PORT-AU-PRINCE - On crowded streets where fragile concrete homes collapsed and anguished people searched through rubble for loved ones, Haitians paused to remember the devastating January 2010 earthquake that shattered much of the teeming capital and surrounding area.
At 4:53 p.m., the time five years ago when the 7.0 magnitude quake heaved the ground and upended the lives of millions, many Port-au-Prince residents shared a quiet moment to remember the dead before taking comfort in routines of everyday life.
"Five years ago, Haiti was in great pain. I pray for those who died and I thank you God for not taking the lives of my children," Edline Guervil said with her eyes shut tight during a family prayer at her laundry shop in a hard-hit neighborhood where many of her neighbors died.

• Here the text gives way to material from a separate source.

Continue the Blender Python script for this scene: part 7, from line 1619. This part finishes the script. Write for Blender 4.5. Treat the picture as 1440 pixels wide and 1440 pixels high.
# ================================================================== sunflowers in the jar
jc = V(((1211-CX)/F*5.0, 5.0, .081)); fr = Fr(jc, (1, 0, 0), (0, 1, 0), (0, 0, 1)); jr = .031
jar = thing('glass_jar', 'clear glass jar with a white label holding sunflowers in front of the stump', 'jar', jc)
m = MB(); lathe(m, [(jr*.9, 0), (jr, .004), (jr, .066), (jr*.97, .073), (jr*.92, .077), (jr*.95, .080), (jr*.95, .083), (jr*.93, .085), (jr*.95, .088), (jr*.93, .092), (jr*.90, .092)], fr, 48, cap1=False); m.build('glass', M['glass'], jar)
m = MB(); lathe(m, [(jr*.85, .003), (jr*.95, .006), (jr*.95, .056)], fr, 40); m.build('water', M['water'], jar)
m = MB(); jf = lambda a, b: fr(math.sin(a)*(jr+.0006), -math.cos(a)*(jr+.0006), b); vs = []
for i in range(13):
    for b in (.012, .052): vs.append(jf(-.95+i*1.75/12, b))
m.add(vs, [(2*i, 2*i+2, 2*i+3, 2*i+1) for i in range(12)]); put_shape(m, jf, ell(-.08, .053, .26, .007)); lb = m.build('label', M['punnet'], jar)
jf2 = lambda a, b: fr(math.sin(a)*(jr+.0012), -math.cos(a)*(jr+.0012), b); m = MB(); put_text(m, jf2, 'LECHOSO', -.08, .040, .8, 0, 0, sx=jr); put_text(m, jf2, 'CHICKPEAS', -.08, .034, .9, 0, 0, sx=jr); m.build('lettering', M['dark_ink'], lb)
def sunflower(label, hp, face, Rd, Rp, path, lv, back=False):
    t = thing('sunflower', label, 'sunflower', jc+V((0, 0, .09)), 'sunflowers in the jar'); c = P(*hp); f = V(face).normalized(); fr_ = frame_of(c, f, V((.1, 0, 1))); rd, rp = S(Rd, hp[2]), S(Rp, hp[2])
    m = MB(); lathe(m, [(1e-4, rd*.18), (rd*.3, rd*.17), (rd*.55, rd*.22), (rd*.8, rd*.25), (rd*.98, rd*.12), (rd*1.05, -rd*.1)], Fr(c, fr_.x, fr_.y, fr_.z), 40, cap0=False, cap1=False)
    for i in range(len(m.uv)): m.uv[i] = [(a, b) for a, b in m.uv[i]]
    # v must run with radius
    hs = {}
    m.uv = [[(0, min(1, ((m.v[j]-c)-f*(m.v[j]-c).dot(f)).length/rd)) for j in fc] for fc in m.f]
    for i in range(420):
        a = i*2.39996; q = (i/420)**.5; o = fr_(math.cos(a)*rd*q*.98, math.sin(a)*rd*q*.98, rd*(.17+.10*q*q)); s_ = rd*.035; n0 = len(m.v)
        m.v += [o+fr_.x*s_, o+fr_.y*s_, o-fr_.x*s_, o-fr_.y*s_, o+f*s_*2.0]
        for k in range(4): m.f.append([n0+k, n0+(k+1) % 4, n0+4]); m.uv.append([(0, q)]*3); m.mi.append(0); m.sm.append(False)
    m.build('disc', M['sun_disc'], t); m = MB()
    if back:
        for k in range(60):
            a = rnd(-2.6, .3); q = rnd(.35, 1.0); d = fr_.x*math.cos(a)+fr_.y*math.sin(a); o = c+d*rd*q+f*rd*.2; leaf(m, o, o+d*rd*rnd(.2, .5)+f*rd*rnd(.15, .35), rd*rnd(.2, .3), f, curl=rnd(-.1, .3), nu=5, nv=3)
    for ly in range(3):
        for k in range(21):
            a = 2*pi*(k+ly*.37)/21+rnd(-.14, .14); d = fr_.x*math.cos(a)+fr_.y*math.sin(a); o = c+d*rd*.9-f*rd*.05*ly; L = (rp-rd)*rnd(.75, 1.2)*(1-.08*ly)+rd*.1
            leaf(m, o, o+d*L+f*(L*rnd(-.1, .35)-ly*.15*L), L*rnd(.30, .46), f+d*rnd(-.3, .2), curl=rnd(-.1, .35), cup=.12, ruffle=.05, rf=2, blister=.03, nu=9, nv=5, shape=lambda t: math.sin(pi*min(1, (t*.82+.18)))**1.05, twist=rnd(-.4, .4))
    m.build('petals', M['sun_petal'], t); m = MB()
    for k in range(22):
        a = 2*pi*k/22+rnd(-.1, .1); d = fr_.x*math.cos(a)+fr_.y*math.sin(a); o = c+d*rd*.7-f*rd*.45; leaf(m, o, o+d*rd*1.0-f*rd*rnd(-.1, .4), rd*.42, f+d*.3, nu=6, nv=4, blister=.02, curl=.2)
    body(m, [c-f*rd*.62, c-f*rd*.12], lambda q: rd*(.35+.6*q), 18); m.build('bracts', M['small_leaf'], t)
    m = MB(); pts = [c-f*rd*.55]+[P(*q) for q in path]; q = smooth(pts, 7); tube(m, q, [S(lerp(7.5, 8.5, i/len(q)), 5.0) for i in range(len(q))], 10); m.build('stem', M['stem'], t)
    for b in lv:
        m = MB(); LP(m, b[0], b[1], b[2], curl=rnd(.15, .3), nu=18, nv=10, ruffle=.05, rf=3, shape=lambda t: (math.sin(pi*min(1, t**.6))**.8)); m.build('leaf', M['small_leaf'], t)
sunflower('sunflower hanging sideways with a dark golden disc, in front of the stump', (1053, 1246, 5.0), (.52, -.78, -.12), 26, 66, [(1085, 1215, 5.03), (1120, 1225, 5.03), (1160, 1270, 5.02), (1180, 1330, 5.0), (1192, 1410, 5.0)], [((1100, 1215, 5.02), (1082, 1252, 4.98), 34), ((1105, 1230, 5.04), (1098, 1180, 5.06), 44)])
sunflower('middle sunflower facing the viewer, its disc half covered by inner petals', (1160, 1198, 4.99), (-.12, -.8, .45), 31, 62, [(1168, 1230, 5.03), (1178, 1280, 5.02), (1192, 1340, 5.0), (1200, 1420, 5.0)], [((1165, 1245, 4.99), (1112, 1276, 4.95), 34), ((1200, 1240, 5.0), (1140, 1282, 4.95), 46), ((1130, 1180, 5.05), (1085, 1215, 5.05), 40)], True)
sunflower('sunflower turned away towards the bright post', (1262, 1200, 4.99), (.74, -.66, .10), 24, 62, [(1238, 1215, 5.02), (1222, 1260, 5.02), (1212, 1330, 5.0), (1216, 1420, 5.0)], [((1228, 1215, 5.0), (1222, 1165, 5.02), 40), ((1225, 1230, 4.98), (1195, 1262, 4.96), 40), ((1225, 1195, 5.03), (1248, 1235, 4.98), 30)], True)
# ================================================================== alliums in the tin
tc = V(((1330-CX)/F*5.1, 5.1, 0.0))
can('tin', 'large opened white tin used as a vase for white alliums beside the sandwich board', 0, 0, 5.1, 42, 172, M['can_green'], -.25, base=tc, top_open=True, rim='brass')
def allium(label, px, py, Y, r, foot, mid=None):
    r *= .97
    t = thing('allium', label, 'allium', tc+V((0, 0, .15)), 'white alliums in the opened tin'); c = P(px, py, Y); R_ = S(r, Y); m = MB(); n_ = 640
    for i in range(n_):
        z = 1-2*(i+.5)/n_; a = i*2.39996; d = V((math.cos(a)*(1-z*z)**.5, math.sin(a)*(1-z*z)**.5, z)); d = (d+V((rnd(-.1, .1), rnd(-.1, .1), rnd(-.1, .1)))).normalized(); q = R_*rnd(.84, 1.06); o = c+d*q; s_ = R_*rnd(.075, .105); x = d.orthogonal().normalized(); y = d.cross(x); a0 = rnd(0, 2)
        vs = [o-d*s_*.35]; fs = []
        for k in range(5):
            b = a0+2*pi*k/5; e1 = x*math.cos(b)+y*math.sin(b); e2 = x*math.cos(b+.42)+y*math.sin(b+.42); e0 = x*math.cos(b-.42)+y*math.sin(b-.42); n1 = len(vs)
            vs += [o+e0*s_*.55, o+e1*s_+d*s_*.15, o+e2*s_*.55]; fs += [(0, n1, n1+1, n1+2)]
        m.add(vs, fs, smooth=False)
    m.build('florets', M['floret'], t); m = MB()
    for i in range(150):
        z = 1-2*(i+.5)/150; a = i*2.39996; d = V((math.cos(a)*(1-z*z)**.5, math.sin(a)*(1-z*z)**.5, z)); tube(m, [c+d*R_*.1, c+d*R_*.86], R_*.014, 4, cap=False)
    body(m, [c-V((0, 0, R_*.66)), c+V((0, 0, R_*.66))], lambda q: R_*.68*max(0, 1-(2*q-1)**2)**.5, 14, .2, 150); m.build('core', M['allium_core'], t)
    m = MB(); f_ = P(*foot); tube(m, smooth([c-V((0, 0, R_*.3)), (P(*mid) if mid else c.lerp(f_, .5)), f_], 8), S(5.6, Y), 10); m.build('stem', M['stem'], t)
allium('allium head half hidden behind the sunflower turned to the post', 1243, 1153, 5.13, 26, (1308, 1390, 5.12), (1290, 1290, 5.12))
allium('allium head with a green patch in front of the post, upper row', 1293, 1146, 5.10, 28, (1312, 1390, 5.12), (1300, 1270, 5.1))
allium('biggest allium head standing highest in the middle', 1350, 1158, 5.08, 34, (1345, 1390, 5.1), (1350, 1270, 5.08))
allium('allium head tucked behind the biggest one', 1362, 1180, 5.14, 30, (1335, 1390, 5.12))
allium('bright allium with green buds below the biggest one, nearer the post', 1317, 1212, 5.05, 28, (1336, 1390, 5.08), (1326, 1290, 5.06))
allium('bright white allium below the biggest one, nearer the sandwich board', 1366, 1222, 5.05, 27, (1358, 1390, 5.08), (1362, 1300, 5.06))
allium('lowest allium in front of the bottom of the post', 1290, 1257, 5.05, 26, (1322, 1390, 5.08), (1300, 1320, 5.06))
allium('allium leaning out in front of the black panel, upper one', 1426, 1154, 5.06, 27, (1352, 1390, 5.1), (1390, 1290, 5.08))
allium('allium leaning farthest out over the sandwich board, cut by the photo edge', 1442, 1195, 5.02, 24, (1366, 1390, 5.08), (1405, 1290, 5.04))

Hundreds of people attended a Catholic Mass just after dawn at a new church built alongside the ruined National Cathedral, the towering remnants of broken walls still dominating the impoverished Bel Air neighborhood in downtown Port-au-Prince.
"This is the anniversary of the day I can never forget," Gladys Lambard, who lost her husband and sister in the quake, said as she walked into the church arm-in-arm with her 14-year-old daughter. "The sadness of that day marked me forever."
Yet, as the nation of 10 million marked the fifth anniversary of the quake, a political crisis between Haiti's president and parliament that has delayed legislative elections threatens to undermine the troubled country's political stability.